• PROVIDED RECORDS:
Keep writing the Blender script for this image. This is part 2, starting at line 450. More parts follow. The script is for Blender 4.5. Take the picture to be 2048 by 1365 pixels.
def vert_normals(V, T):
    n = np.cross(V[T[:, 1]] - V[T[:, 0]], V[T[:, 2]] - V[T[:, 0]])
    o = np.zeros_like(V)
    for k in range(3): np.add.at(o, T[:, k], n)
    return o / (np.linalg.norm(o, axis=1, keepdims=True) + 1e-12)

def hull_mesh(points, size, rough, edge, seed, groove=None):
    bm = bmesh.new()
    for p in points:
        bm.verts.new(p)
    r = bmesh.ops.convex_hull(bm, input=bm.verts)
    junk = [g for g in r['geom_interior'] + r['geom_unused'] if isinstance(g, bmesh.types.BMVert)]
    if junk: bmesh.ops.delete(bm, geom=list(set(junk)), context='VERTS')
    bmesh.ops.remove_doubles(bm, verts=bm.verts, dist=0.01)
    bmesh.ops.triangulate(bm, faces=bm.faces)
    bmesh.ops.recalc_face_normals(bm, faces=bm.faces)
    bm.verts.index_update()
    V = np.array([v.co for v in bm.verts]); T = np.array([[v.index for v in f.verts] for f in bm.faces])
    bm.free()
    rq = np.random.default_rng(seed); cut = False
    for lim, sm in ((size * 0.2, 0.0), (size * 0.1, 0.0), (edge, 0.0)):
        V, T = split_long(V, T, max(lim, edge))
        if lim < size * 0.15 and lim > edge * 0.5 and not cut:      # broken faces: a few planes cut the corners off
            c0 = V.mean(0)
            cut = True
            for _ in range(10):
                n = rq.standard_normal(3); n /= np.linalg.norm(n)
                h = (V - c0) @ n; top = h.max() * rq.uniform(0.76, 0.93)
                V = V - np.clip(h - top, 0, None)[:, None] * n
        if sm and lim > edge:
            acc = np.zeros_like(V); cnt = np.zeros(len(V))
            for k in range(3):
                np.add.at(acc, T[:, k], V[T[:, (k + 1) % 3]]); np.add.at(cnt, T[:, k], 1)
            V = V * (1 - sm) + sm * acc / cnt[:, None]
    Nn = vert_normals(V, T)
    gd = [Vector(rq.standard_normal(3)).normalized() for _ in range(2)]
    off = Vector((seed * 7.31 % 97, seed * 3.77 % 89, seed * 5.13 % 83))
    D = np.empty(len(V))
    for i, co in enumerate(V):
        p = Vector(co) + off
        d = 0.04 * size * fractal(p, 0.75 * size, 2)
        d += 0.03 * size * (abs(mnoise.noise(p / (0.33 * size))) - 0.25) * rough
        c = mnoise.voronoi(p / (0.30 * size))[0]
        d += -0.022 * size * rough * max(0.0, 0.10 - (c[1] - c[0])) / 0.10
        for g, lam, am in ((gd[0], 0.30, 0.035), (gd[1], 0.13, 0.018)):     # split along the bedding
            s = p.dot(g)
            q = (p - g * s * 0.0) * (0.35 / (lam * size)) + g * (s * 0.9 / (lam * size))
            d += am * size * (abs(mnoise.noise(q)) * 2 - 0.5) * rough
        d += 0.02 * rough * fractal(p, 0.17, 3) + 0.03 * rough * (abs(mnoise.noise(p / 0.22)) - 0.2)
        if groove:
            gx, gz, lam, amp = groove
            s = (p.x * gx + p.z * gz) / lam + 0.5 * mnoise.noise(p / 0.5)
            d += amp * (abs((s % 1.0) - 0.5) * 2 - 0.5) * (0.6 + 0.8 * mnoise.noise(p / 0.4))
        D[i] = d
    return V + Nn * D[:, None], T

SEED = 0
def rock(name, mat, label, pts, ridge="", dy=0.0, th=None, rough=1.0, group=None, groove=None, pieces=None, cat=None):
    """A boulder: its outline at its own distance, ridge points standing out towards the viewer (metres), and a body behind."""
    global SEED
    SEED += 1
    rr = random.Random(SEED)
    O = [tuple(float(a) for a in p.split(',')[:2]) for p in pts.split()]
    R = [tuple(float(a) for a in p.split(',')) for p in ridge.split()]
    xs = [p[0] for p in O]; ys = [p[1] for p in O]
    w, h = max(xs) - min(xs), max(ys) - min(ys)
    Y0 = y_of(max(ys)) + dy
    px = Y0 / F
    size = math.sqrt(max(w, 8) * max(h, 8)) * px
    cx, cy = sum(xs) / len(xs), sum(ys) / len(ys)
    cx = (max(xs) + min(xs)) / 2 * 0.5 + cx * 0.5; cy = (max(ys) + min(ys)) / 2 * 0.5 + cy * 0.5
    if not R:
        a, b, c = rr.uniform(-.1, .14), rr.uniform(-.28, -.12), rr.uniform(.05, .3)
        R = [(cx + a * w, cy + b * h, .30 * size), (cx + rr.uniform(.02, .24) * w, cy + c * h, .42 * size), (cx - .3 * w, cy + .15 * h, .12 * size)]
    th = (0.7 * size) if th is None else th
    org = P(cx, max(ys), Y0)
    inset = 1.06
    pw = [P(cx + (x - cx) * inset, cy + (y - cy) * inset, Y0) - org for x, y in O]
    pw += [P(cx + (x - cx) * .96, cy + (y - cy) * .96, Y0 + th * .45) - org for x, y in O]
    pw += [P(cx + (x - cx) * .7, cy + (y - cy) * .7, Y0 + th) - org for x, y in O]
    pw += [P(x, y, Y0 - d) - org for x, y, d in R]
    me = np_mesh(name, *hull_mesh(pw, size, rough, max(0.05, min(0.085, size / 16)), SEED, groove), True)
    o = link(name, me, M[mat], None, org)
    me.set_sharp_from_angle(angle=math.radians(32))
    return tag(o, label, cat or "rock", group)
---
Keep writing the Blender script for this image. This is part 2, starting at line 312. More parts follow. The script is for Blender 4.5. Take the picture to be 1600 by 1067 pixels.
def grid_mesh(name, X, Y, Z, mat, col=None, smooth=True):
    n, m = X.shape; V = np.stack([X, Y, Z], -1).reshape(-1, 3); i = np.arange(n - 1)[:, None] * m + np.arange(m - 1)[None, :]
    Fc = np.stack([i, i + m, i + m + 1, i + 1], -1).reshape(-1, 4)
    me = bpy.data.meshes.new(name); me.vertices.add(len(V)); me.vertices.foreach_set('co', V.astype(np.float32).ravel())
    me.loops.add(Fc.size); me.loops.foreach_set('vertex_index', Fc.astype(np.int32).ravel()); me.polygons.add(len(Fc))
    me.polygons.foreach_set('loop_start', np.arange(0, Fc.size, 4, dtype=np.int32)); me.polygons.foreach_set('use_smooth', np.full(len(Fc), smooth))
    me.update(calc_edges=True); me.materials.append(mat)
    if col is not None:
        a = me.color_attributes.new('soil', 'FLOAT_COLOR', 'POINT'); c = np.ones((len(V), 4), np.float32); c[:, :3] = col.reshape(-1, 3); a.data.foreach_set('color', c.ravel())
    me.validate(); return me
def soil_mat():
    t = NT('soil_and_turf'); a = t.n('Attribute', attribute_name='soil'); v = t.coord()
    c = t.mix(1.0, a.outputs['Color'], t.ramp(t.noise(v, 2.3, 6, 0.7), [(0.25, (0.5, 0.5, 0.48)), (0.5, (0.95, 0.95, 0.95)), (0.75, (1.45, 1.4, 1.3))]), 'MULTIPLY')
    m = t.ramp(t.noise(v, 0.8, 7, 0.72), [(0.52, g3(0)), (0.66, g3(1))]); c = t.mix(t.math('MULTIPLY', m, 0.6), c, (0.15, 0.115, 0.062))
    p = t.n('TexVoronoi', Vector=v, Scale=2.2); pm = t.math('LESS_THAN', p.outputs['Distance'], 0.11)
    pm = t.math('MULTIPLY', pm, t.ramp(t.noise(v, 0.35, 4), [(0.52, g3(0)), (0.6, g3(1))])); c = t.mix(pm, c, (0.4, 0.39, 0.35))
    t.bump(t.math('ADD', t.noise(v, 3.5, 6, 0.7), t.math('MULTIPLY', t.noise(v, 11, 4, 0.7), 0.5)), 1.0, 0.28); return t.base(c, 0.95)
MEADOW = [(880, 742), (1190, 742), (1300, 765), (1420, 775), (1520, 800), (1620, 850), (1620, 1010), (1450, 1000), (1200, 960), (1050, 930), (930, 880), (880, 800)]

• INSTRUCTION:
In the data above, find the line that contains "by 1067 pixels." and the line that contains "880), (880, 800)]". Repeat exactly those lines and every line between them, and only those.

• EXPECTED OUTPUT:
Keep writing the Blender script for this image. This is part 2, starting at line 312. More parts follow. The script is for Blender 4.5. Take the picture to be 1600 by 1067 pixels.
def grid_mesh(name, X, Y, Z, mat, col=None, smooth=True):
    n, m = X.shape; V = np.stack([X, Y, Z], -1).reshape(-1, 3); i = np.arange(n - 1)[:, None] * m + np.arange(m - 1)[None, :]
    Fc = np.stack([i, i + m, i + m + 1, i + 1], -1).reshape(-1, 4)
    me = bpy.data.meshes.new(name); me.vertices.add(len(V)); me.vertices.foreach_set('co', V.astype(np.float32).ravel())
    me.loops.add(Fc.size); me.loops.foreach_set('vertex_index', Fc.astype(np.int32).ravel()); me.polygons.add(len(Fc))
    me.polygons.foreach_set('loop_start', np.arange(0, Fc.size, 4, dtype=np.int32)); me.polygons.foreach_set('use_smooth', np.full(len(Fc), smooth))
    me.update(calc_edges=True); me.materials.append(mat)
    if col is not None:
        a = me.color_attributes.new('soil', 'FLOAT_COLOR', 'POINT'); c = np.ones((len(V), 4), np.float32); c[:, :3] = col.reshape(-1, 3); a.data.foreach_set('color', c.ravel())
    me.validate(); return me
def soil_mat():
    t = NT('soil_and_turf'); a = t.n('Attribute', attribute_name='soil'); v = t.coord()
    c = t.mix(1.0, a.outputs['Color'], t.ramp(t.noise(v, 2.3, 6, 0.7), [(0.25, (0.5, 0.5, 0.48)), (0.5, (0.95, 0.95, 0.95)), (0.75, (1.45, 1.4, 1.3))]), 'MULTIPLY')
    m = t.ramp(t.noise(v, 0.8, 7, 0.72), [(0.52, g3(0)), (0.66, g3(1))]); c = t.mix(t.math('MULTIPLY', m, 0.6), c, (0.15, 0.115, 0.062))
    p = t.n('TexVoronoi', Vector=v, Scale=2.2); pm = t.math('LESS_THAN', p.outputs['Distance'], 0.11)
    pm = t.math('MULTIPLY', pm, t.ramp(t.noise(v, 0.35, 4), [(0.52, g3(0)), (0.6, g3(1))])); c = t.mix(pm, c, (0.4, 0.39, 0.35))
    t.bump(t.math('ADD', t.noise(v, 3.5, 6, 0.7), t.math('MULTIPLY', t.noise(v, 11, 4, 0.7), 0.5)), 1.0, 0.28); return t.base(c, 0.95)
MEADOW = [(880, 742), (1190, 742), (1300, 765), (1420, 775), (1520, 800), (1620, 850), (1620, 1010), (1450, 1000), (1200, 960), (1050, 930), (930, 880), (880, 800)]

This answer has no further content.